Am Ende der Welt

28. Juli 2020

Die Videos zu unserer Kampagne «Solidarität kennt keine Grenzen» während der diesjährigen Flüchtlingstagen haben viele Menschen berührt. Die Geschichte von Ali Mohebbi, der uns auf Krücken durch das Camp Moria auf der griechischen Insel Lesbos führt, ganz besonders: Wie geht es dem jungen Städteplaner aus Afghanistan, werden wir immer wieder gefragt. Wie lange muss er noch ausharren in diesen unmenschlichen Zuständen? Die Schweizerische Flüchtlingshilfe (SFH) hat ihn direkt gefragt.

«Ich kann nur sagen, komm hierher und schau dir die Probleme aus der Nähe an. Es gibt keine Worte, die dieses Leiden und diesen Schmerz hier beschreiben können». Das ist Ali Mohebbis erster Satz, als wir ihm sagen, dass sein Video sehr viele Menschen berührt habe, die gerne helfen möchten.
Elf Monate harrt Ali Mohebbi nun schon im Camp Moria aus. «Hier scheint das Ende der Welt zu sein. Es ist für alle schwierig hier, für Männer, Frauen, ältere Menschen, Junge, Kinder und Babies», sagt er. «Doch für Menschen mit einer Behinderung so wie ich, ist es vermutlich noch schwieriger. Weil ich für Toilette und Hygiene länger brauche, werde ich oft beschimpft und angeschrien. Im Moment habe ich Probleme mit meiner Haut. Ich kann aber meine Kleider nicht waschen, zu viele Menschen und zu wenig Wasser. Camp Moria ist nicht geschaffen für viele Geflüchtete, aber jetzt leben hier 40'000 Menschen. Diese Menschenmenge und die Rücksichtslosigkeit der verantwortlichen Behörden im Camp verursachen viele Probleme».

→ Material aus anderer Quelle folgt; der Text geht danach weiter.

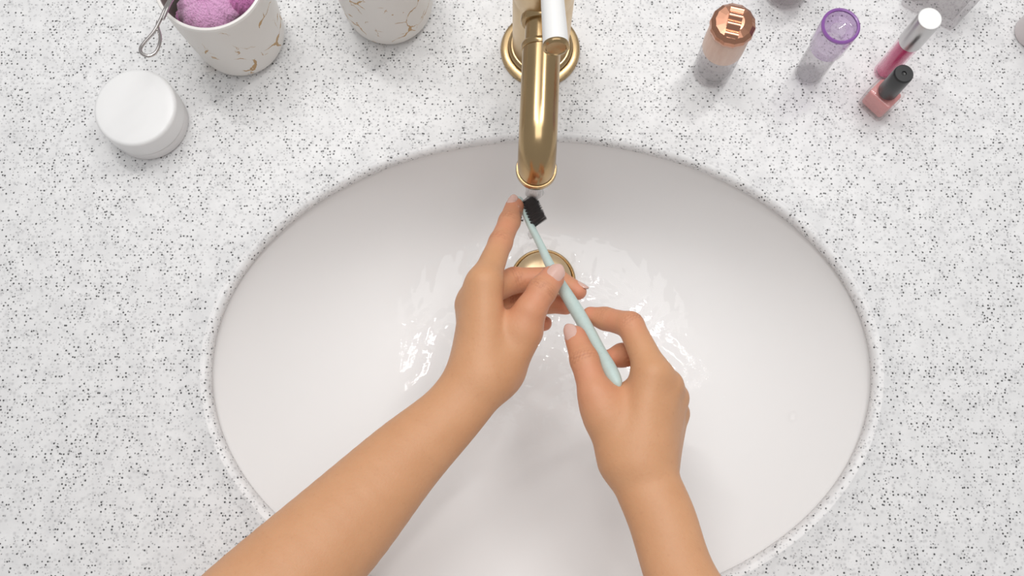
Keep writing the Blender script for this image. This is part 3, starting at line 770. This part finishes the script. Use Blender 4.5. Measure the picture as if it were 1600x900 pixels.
lathe('neck', [(0, .0285), (.0070, .0285), (.0070, .033), (0, .033)], nb, M['glass'], npl, 32)
nc = lathe('cap', [(0, .0305), (.0080, .0305), (.0083, .0312), (.0080, .063), (.0077, .0645), (.0070, .0652), (.0020, .0652), (.0016, .0640), (0, .0638)], nb, M['black'], npl, 40)

# square glass bottle behind the lip gloss, cut by the top edge
qb = P(1458, 6, 0); uq = (.87, -.50, 0)
sq = empty('square_bottle', qb, 'clear square glass bottle behind the silver gloss cap', 'bottle')
rbox('glass', qb, uq, .0255, .0170, 0, .060, .005, M['glass_thick'], sq, .003)
rbox('liquid', qb, uq, .0205, .0125, .007, .044, .003, M['liquid'], sq, .002)
lathe('cap', [(0, .060), (.0100, .060), (.0105, .061), (.0105, .082), (.0095, .083), (0, .083)], qb, M['silver'], sq, 40)
# round grey glass bottle, cut by the top edge
rb_ = P(1226, -14, 0)
rbt = empty('round_bottle', rb_, 'grey round glass bottle cut off by the top edge', 'bottle')
lathe('glass', [(0, 0), (.0150, 0), (.0182, .0012), (.0197, .0045), (.0200, .010), (.0200, .060), (.0180, .066), (.0100, .070), (0, .070)], rb_, M['glass_thick'], rbt, 56)
lathe('contents', [(0, .004), (.0140, .004), (.0172, .0060), (.0180, .010), (.0180, .050), (0, .050)], rb_, clear('greyish_lotion', tint=(.84, .81, .82), body=.35, bodycol=(.62, .58, .59), ior=1.4), rbt, 48)
lathe('cap', [(0, .070), (.0110, .070), (.0115, .071), (.0115, .088), (.0105, .089), (0, .089)], rb_, M['silver'], rbt, 40)
# pale bottle at the right edge
eb = P(1612, 52, 0)
eo = empty('lotion_bottle', eb, 'pale pinkish white bottle at the right edge of the picture', 'bottle')
M['palepink'] = plain('pale_pink_plastic', (.74, .68, .68), .35, .03)
lathe('body', [(0, 0), (.0130, 0), (.0152, .001), (.0160, .004), (.0160, .050), (.0150, .054), (.0100, .057), (0, .057)], eb, M['palepink'], eo, 48)
lathe('cap', [(0, .057), (.0098, .057), (.0102, .058), (.0100, .074), (.0092, .076), (0, .076)], eb, M['white'], eo, 40)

«Ich kann nur sagen, komm hierher und schau dir die Probleme aus der Nähe an. Es gibt keine Worte, die dieses Leiden und diesen Schmerz hier beschreiben können.»

Die Verschärfungen des griechischen Asylgesetzes sind seit Januar 2020 in Kraft und wirken sich für die Schutzsuchenden fatal aus. «Viele Geflüchtete haben psychische Probleme, werden depressiv. Aggressionen zwischen Asylsuchenden sind alltäglich. Einige haben sich umgebracht. Selbstverstümmelung ist normal geworden hier, aber niemand von den Offiziellen im Camp schenkt dem Beachtung. Auch mir persönlich setzt es zu, mein linkes Bein beginnt zu schmerzen, es ist kaum auszuhalten», berichtet Ali Mohebbi und fügt hinzu: «Mein Asylinterview soll im März 2021 sein, ich muss bis zu diesem Tag warten!» Eine positive Änderung sei mit den neuen Asylgesetzen kaum zu erwarten, das sei sicher. «Meine Einschätzung gründet auf den Lebensbedingungen jener Menschen, die vor Monaten oder Jahren nach Moria kamen, auch solche, die wie ich auch eine physische Beeinträchtigung haben. Sie sind zwar von der griechischen Regierung als Flüchtling anerkannt worden, doch weder Griechenland noch die UNO haben diese Menschen danach unterstützt. Das führt dazu, dass viele lieber die schlechten Bedingungen in Moria zu ertragen, als in Städte wie Athen oder sonst wo auf das Festland zu gehen.»

Was Ali Mohebbi am meisten helfen würde und was wir hier in der Schweiz für ihn und alle anderen in Moria tun können, ist klar: evakuieren und zwar jetzt! Ali Mohebbi: «Ihr wisst, dass die griechische Regierung viele ökonomische Probleme hat und nicht in der Lage ist, Asylsuchende zu unterstützen. Selbst wenn internationale Organisationen und Institutionen Griechenland helfen, gibt es für Asylsuchende keine Verbesserungen.
Als einer der Asylsuchenden in Moria, der aus nächster Nähe die Notlage der Asylsuchenden dort bezeugen kann, bitte ich dringendst die Schweizer Regierung und die Schweizer Bevölkerung die Stimme der Frauen, Männer und Kinder zu sein, die alle gezwungen waren, ihre Heimat zu verlassen aus Gründen der Gewalt, der Kriege, der Unterdrückung und Diskriminierung. Denn die meisten wurden gegen ihren eigenen Willen zur Migration gezwungen. Ich bitte euch, mit unseren Stimmen das Bewusstsein hierfür zu wecken.»